Win or lose, the Stade de France will witness tonight the beginning of the end of the greatest team in the history of French international football.

Two of the players who have most epitomised the new toughness, professionalism and selflessness of the Jacquet-Lemerre era - the captain, Didier Deschamps, and the central defender, Laurent Blanc - will be playing their last international games.

Although there is no shortage of replacements - Patrick Vieira, Frank Leboeuf and several young pretenders - the France squad which defends the World Cup in 2002 will have a different chemistry and a different character.

Deschamps and Blanc (with Marcel Desailly and Emmanuel Petit) were the backbone of the team which won France 98 and Euro 2000: they symbolised the capacity for labour and team-work, which had eluded more talented but less successful France teams of the 1950s and 1980s.

Their departure has been generously - and hypocritically - saluted in the French press this week (to the exclusion of any examination of the qualities of " les hommes de" Kevin Keegan). The press tributes have been hypocritical because Blanc, 34, and Deschamps, 32, (Deschamps especially) were the targets of frequently unfair criticism in the French press - mostly in the great sports daily L'Equipe - before both competitions. To the romantic diehards in the French sports box, they symbolised the kind of perspiring, uninspiring players favoured by Aimé Jacquet, to the exclusion of the Ginolas and Cantonas.

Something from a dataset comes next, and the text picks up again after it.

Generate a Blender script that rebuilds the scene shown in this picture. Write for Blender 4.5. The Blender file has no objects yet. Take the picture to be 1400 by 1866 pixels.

Deschamps, 103 caps for France, including 55 as captain (both records), is as acerbic off the field as he is on it. He is not the kind of man to forget such slights. He gave two interviews this week (neither to L'Equipe) in which he explained his reasons for retiring from international football, despite signing a new, four-year club contract with Valencia. He was stopping, he said, because he could never imagine such a "strong feeling" again as the victory over Italy in the final of Euro 2000.

But his intentions were confirmed, he said, when he went home to the Basque country to find his mother "in tears and saying to me 'Didier, never again'." All his family, he told France Football, had been wounded by the constant articles suggesting that he no longer merited a place in the team; that he was "pinching" someone else's place.

"Whose?" he asked. "Can you tell me that?" In the first, public crack in the façade of the Musqueteer image of Les Bleus - all for one, and one for all - Deschamps went on to blame several un-named members of the France squad for feeding the press campaign against him.

"I know the names of my team-mates who spoke about me off-the-record and I'm going to have it out with them before I leave. These players have not understood what it means to be in a national squad... especially when, from what I've seen on the field, they are hardly beyond reproach themselves." Deschamps went on specifically to exclude from this criticism the Arsenal midfielder, Patrick Vieira, seen by many as his natural successor. "Pat's behaviour has been "perfect", he said. So had that of the younger players, such as Sylvain Wiltord and Nicolas Anelka.

So who in the Bleus had it in for the captain? Implicitly, from Deschamps' remarks, it was some of the senior players, such as Zinedine Zidane and Christophe Dugarry and Lilian Thuram. The team spirit in the all-conquering home dressing-room may not be entirely positive tonight: there is perhaps a chance for les hommes de Keegan after all.